* begin Given material *
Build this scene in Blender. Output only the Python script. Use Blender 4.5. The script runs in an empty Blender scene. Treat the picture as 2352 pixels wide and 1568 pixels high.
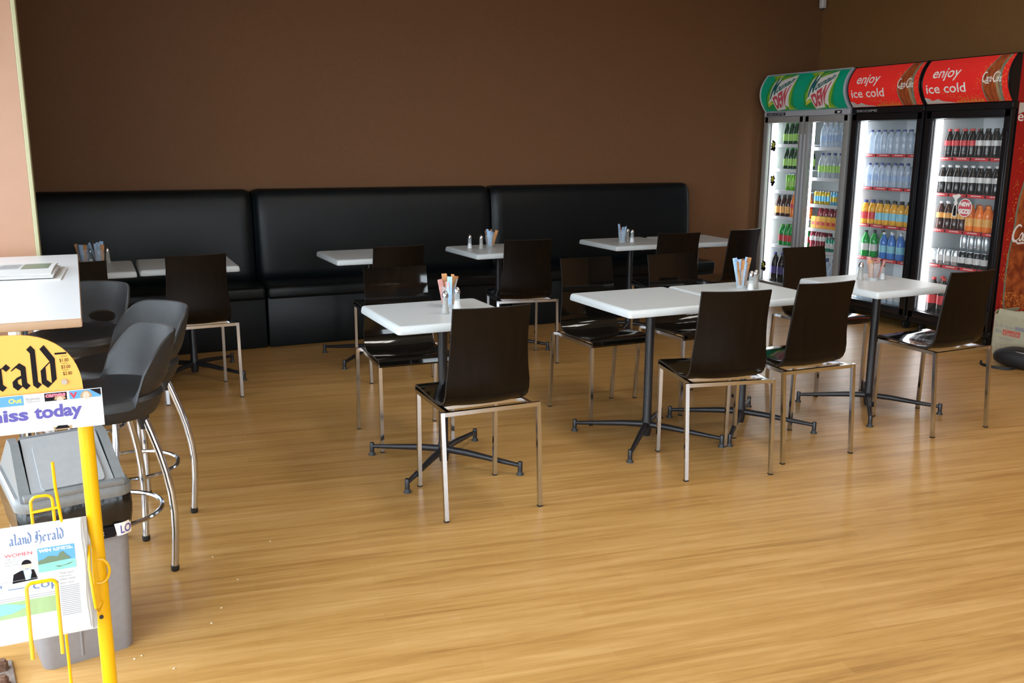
import bpy, bmesh, math, random
from mathutils import Vector, Matrix
C = bpy.context.scene.collection
SC = bpy.context.scene
R = math.radians
PI = math.pi
rnd = random.Random(7)

# ------------------------------------------------------------------ camera
def make_camera():
    f, pit, roll, yaw, h = 2107.7, R(12.1359), R(.3003), R(24.7947), 1.4757
    fw = Vector((math.sin(yaw)*math.cos(pit), math.cos(yaw)*math.cos(pit), -math.sin(pit)))
    r = Vector((math.cos(yaw), -math.sin(yaw), 0)); u = r.cross(fw)
    c, s = math.cos(roll), math.sin(roll)
    r2 = r*c+u*s; u2 = u*c-r*s
    cam = bpy.data.cameras.new('camera'); cam.sensor_width = 36; cam.lens = f/2352*36
    cam.clip_start = .05; cam.clip_end = 100
    o = bpy.data.objects.new('camera', cam); C.objects.link(o)
    m = Matrix((r2, u2, -fw)).transposed().to_4x4(); m.translation = (0, 0, h)
    o.matrix_world = m
    SC.camera = o
make_camera()

# ------------------------------------------------------------------ light
w = bpy.data.worlds.new('sky'); SC.world = w; w.use_nodes = True
bg = w.node_tree.nodes['Background']
bg.inputs[0].default_value = (.80, .91, 1, 1); bg.inputs[1].default_value = 8.0
SC.view_settings.view_transform = 'Standard'; SC.view_settings.look = 'None'
SC.view_settings.gamma = 1; SC.view_settings.use_curve_mapping = False
SC.view_settings.exposure = 0.28
SC.cycles.max_bounces = 10; SC.cycles.diffuse_bounces = 5; SC.cycles.glossy_bounces = 5
SC.cycles.transparent_max_bounces = 24; SC.cycles.transmission_bounces = 6
SC.cycles.sample_clamp_indirect = 6; SC.cycles.caustics_reflective = False; SC.cycles.caustics_refractive = False
try: SC.cycles.use_denoising = True
except Exception: pass

def portal(name, loc, rot, sx, sy):
    l = bpy.data.lights.new(name, 'AREA'); l.shape = 'RECTANGLE'; l.size = sx; l.size_y = sy
    o = bpy.data.objects.new(name, l); C.objects.link(o); o.location = loc; o.rotation_euler = rot
    l.cycles.is_portal = True
WX = -1.42          # left glazed wall
FY = -2.6           # shopfront behind the camera
RX = 6.72; BY = 7.33; CZ = 3.15
portal('sky_portal', (WX-.02, 1.45, 1.35), (0, R(-90), 0), 2.5, 7.0)
portal('sky_portal', (.0, FY-.02, 1.4), (R(90), 0, 0), 2.6, 2.5)

def tube_light(name, loc, rot, sx, sy, power, col=(1, 1, 1)):
    l = bpy.data.lights.new(name, 'AREA'); l.shape = 'RECTANGLE'; l.size = sx; l.size_y = sy
    l.energy = power; l.color = col
    o = bpy.data.objects.new(name, l); C.objects.link(o); o.location = loc; o.rotation_euler = rot
    return o

# ------------------------------------------------------------------ materials
def mat(name, col, rough=.5, metal=0, **k):
    m = bpy.data.materials.new(name); m.use_nodes = True
    b = m.node_tree.nodes['Principled BSDF']
    b.inputs['Base Color'].default_value = (*col, 1)
    b.inputs['Roughness'].default_value = rough
    b.inputs['Metallic'].default_value = metal
    for kk, v in k.items():
        b.inputs[kk.replace('_', ' ')].default_value = v
    return m
def nodes(m): return m.node_tree.nodes, m.node_tree.links, m.node_tree.nodes['Principled BSDF']
def noise_mat(name, c1, c2, scale, rough, stretch=(1, 1, 1), bump=0, bscale=None, detail=4, metal=0, lo=.35, hi=.65, **k):
    m = mat(name, c1, rough, metal, **k); n, l, b = nodes(m)
    tc = n.new('ShaderNodeTexCoord'); mp = n.new('ShaderNodeMapping'); mp.inputs['Scale'].default_value = stretch
    nz = n.new('ShaderNodeTexNoise'); nz.inputs['Scale'].default_value = scale; nz.inputs['Detail'].default_value = detail
    rp = n.new('ShaderNodeValToRGB'); rp.color_ramp.elements[0].position = lo; rp.color_ramp.elements[1].position = hi
    rp.color_ramp.elements[0].color = (*c1, 1); rp.color_ramp.elements[1].color = (*c2, 1)
    l.new(tc.outputs['Object'], mp.inputs[0]); l.new(mp.outputs[0], nz.inputs['Vector'])
    l.new(nz.outputs['Fac'], rp.inputs[0]); l.new(rp.outputs[0], b.inputs['Base Color'])
    if bump:
        n2 = n.new('ShaderNodeTexNoise'); n2.inputs['Scale'].default_value = bscale or scale; n2.inputs['Detail'].default_value = 3
        bp = n.new('ShaderNodeBump'); bp.inputs['Strength'].default_value = bump; bp.inputs['Distance'].default_value = .002
        l.new(mp.outputs[0], n2.inputs['Vector']); l.new(n2.outputs['Fac'], bp.inputs['Height']); l.new(bp.outputs[0], b.inputs['Normal'])
    return m
def emit(name, col, s):
    return mat(name, col, .5, Emission_Color=(*col, 1), Emission_Strength=s)
def thin(name, col, alpha, rough=.05, spec=.5):
    m = mat(name, col, rough); nodes(m)[2].inputs['Alpha'].default_value = alpha
    nodes(m)[2].inputs['Specular IOR Level'].default_value = spec
    return m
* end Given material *
> [What you are asked to do]:
Retype the listing exactly. Pictures do not belong in the copy.

> [Response below]:
Build this scene in Blender. Output only the Python script. Use Blender 4.5. The script runs in an empty Blender scene. Treat the picture as 2352 pixels wide and 1568 pixels high.
import bpy, bmesh, math, random
from mathutils import Vector, Matrix
C = bpy.context.scene.collection
SC = bpy.context.scene
R = math.radians
PI = math.pi
rnd = random.Random(7)

# ------------------------------------------------------------------ camera
def make_camera():
    f, pit, roll, yaw, h = 2107.7, R(12.1359), R(.3003), R(24.7947), 1.4757
    fw = Vector((math.sin(yaw)*math.cos(pit), math.cos(yaw)*math.cos(pit), -math.sin(pit)))
    r = Vector((math.cos(yaw), -math.sin(yaw), 0)); u = r.cross(fw)
    c, s = math.cos(roll), math.sin(roll)
    r2 = r*c+u*s; u2 = u*c-r*s
    cam = bpy.data.cameras.new('camera'); cam.sensor_width = 36; cam.lens = f/2352*36
    cam.clip_start = .05; cam.clip_end = 100
    o = bpy.data.objects.new('camera', cam); C.objects.link(o)
    m = Matrix((r2, u2, -fw)).transposed().to_4x4(); m.translation = (0, 0, h)
    o.matrix_world = m
    SC.camera = o
make_camera()

# ------------------------------------------------------------------ light
w = bpy.data.worlds.new('sky'); SC.world = w; w.use_nodes = True
bg = w.node_tree.nodes['Background']
bg.inputs[0].default_value = (.80, .91, 1, 1); bg.inputs[1].default_value = 8.0
SC.view_settings.view_transform = 'Standard'; SC.view_settings.look = 'None'
SC.view_settings.gamma = 1; SC.view_settings.use_curve_mapping = False
SC.view_settings.exposure = 0.28
SC.cycles.max_bounces = 10; SC.cycles.diffuse_bounces = 5; SC.cycles.glossy_bounces = 5
SC.cycles.transparent_max_bounces = 24; SC.cycles.transmission_bounces = 6
SC.cycles.sample_clamp_indirect = 6; SC.cycles.caustics_reflective = False; SC.cycles.caustics_refractive = False
try: SC.cycles.use_denoising = True
except Exception: pass

def portal(name, loc, rot, sx, sy):
    l = bpy.data.lights.new(name, 'AREA'); l.shape = 'RECTANGLE'; l.size = sx; l.size_y = sy
    o = bpy.data.objects.new(name, l); C.objects.link(o); o.location = loc; o.rotation_euler = rot
    l.cycles.is_portal = True
WX = -1.42          # left glazed wall
FY = -2.6           # shopfront behind the camera
RX = 6.72; BY = 7.33; CZ = 3.15
portal('sky_portal', (WX-.02, 1.45, 1.35), (0, R(-90), 0), 2.5, 7.0)
portal('sky_portal', (.0, FY-.02, 1.4), (R(90), 0, 0), 2.6, 2.5)

def tube_light(name, loc, rot, sx, sy, power, col=(1, 1, 1)):
    l = bpy.data.lights.new(name, 'AREA'); l.shape = 'RECTANGLE'; l.size = sx; l.size_y = sy
    l.energy = power; l.color = col
    o = bpy.data.objects.new(name, l); C.objects.link(o); o.location = loc; o.rotation_euler = rot
    return o

# ------------------------------------------------------------------ materials
def mat(name, col, rough=.5, metal=0, **k):
    m = bpy.data.materials.new(name); m.use_nodes = True
    b = m.node_tree.nodes['Principled BSDF']
    b.inputs['Base Color'].default_value = (*col, 1)
    b.inputs['Roughness'].default_value = rough
    b.inputs['Metallic'].default_value = metal
    for kk, v in k.items():
        b.inputs[kk.replace('_', ' ')].default_value = v
    return m
def nodes(m): return m.node_tree.nodes, m.node_tree.links, m.node_tree.nodes['Principled BSDF']
def noise_mat(name, c1, c2, scale, rough, stretch=(1, 1, 1), bump=0, bscale=None, detail=4, metal=0, lo=.35, hi=.65, **k):
    m = mat(name, c1, rough, metal, **k); n, l, b = nodes(m)
    tc = n.new('ShaderNodeTexCoord'); mp = n.new('ShaderNodeMapping'); mp.inputs['Scale'].default_value = stretch
    nz = n.new('ShaderNodeTexNoise'); nz.inputs['Scale'].default_value = scale; nz.inputs['Detail'].default_value = detail
    rp = n.new('ShaderNodeValToRGB'); rp.color_ramp.elements[0].position = lo; rp.color_ramp.elements[1].position = hi
    rp.color_ramp.elements[0].color = (*c1, 1); rp.color_ramp.elements[1].color = (*c2, 1)
    l.new(tc.outputs['Object'], mp.inputs[0]); l.new(mp.outputs[0], nz.inputs['Vector'])
    l.new(nz.outputs['Fac'], rp.inputs[0]); l.new(rp.outputs[0], b.inputs['Base Color'])
    if bump:
        n2 = n.new('ShaderNodeTexNoise'); n2.inputs['Scale'].default_value = bscale or scale; n2.inputs['Detail'].default_value = 3
        bp = n.new('ShaderNodeBump'); bp.inputs['Strength'].default_value = bump; bp.inputs['Distance'].default_value = .002
        l.new(mp.outputs[0], n2.inputs['Vector']); l.new(n2.outputs['Fac'], bp.inputs['Height']); l.new(bp.outputs[0], b.inputs['Normal'])
    return m
def emit(name, col, s):
    return mat(name, col, .5, Emission_Color=(*col, 1), Emission_Strength=s)
def thin(name, col, alpha, rough=.05, spec=.5):
    m = mat(name, col, rough); nodes(m)[2].inputs['Alpha'].default_value = alpha
    nodes(m)[2].inputs['Specular IOR Level'].default_value = spec
    return m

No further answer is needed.